Super Bowl 50 Ads: Expect to See a Gender Role Reversal

Super Bowl 50

Ladies rejoice – watching the Super Bowl just became even more entertaining. Not only do we get to watch buff men from the Denver Broncos and Carolina Panthers battle it out on the playing field for hours, we can also expect to see more than a few Super Bowl 50 ads that are geared towards women this year (YASSSS!).

Just based on the previews of a few Super Bowl 50 commercials, it’s apparent that a gender role reversal is emerging. After years of watching sexy female models prance around in bikinis while eating burgers, or elegantly washing cars with their bums, women can now expect to see ads that are finally catered towards them.

Sexy male celebrities, adorable “wiener” puppies and family values are being portrayed now more than ever before in this year’s Super Bowl commercial line up. Take for instance Hyundai’s new Super Bowl ad featuring Ryan Reynolds:

Super Bowl 50 Ads: What Women Want

I certainly found Hyundai’s ad to be entertaining and appealing, and I’m clearly not the only one. Spot Trender, an industry leader in cloud-based ad-testing technology, recently announced the results of their third annual Super Bowl Ad Performance Test. Conducted for Super Bowl 50, Spot Trender’s test examined themes relating to sexuality and gender roles. On February 4, Spot Trender conducted a scientific poll with 1301 participants in a national representative sample. Each participant saw one commercial and completed an online questionnaire through Spot Trender’s platform.
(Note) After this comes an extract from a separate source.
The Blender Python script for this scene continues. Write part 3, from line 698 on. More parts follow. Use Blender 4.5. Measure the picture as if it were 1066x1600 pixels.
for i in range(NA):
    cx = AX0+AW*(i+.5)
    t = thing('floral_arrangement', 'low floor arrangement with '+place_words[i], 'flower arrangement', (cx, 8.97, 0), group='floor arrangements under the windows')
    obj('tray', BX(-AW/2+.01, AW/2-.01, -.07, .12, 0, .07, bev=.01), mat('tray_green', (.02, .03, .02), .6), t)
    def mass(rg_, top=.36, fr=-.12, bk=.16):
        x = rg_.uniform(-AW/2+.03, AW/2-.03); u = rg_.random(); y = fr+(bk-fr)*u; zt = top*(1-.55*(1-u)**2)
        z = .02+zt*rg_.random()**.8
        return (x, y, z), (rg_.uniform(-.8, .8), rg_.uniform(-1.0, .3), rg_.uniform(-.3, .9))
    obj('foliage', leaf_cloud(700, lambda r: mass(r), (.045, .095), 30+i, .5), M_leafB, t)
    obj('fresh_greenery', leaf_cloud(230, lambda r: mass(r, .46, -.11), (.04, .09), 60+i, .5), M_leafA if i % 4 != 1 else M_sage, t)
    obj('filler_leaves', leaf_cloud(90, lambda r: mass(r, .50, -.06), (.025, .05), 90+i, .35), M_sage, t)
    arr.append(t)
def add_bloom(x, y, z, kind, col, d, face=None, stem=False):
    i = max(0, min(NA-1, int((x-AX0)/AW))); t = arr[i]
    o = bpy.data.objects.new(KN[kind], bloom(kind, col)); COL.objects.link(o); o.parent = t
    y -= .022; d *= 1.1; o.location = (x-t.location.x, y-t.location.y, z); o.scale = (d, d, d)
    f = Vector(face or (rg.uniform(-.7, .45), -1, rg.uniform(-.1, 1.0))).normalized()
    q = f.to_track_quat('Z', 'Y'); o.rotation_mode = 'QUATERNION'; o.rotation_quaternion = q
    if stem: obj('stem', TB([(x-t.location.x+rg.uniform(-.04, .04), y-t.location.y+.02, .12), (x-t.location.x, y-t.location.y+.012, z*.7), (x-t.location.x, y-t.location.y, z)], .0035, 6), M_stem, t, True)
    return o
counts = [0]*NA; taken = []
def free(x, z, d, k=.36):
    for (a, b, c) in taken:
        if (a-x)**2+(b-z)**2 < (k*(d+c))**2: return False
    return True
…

The Hyundai ad was included in Spot Trender’s survey, followed by this question:

Please indicate whether you agree or disagree with the following statements about the ad: (strongly agree, somewhat agree, neither agree nor disagree, somewhat disagree, strongly disagree)

  • It’s funny
  • It’s offensive

The conclusion was that both female and male participants found the Hyundai ad to be funny, yet interestingly enough more males were actually offended by it than females. 82% of male and female questionnaires thought the Hyundai ad was funny, while 13% of males either “strongly agree” or “somewhat agree” that the Hyundai ad was offensive. Only 4% of females either “strongly agree” or “somewhat agree” that the Hyundai ad was offensive.

“It’s interesting to pay attention to what respondents consider offensive, especially with the Hyundai commercial, which 13 percent of male respondents found to be offensive,” said Chris South, CEO of Spot Trender. “This is most likely a testament to the changing societal norms about gender roles, where more and more we are seeing nontraditional roles in the home and workplace. Marketers should be aware of this shift and take it into account when launching new campaigns.”

Other notable commercials to be on the look out for during Super Bowl 50 are Starbucks and Death Wish Coffee. Both of these ads can be compared to examine “masculinity” in advertising. The Starbucks commercial, for example, portrays a mother making herself a cup of Starbucks coffee on a lazy weekend morning, as she watches her children play. The Death Wish Coffee commercial takes an entirely different approach to advertising their coffee, and instead features a group of Vikings groaning and grunting at one another in accordance to the commercial’s theme, “fiercely caffeinated.”

Spot Trender’s survey also tested both the Starbucks and Death Wish Coffee commercials, asking the research question: “Does having a masculine brand help Death Wish sell more products compared to the more gender neutral Starbucks brand?” The results showed the answer to be ‘No,’ and that Starbucks performed much better than Death Wish Coffee did, which is an overwhelmingly masculine brand compared to Starbucks. Other results from Spot Trender’s survey include:

  • Starbucks’ ad performed much better with females in term of branding than Death Wish
  • 67% of females “strongly agree” or “somewhat agree” that Starbucks is “the brand for me”; 65% of females said it “fits my needs”; 47% of females said it was “affordable”; 76% of females said it was “premium/luxurious brand”; and said 79% of females said it was a “high quality product”

“When it comes to the Death Wish Coffee commercial, we are not so surprised that screaming Vikings didn’t perform as well with female respondents, nor are we by any means shocked that Starbucks outperformed such a lesser-known brand,” said Chris South. “However, while male respondents liked the ad and thought it was funny, they were no more likely to purchase Death Wish than Starbucks.”

Gender Norms are Indeed Changing

The Hyundai, Starbucks and Death Wish Coffee ads are just some of the many commercials you can expect to see during Super Bowl 50. While advertisers have expressed some of their best ideas to capture your attention this year, I’m almost certain that women will notice more than a few ads that portray a gender role reversal. However, when in doubt, we can always turn to the raw hard data to back up this theory. When asked about the gender role reversal being seen in this year’s Super Bowl ads, Rick Nguyen, president of Spot Trender, said:

“We are delighted to see that more advertisers this year took steps to adapt their commercials to the evolving landscape surrounding gender norms. The portrayal of women in the media is a very important issue to us at Spot Trender, which is why we decided to do our part by providing data for the discussion.”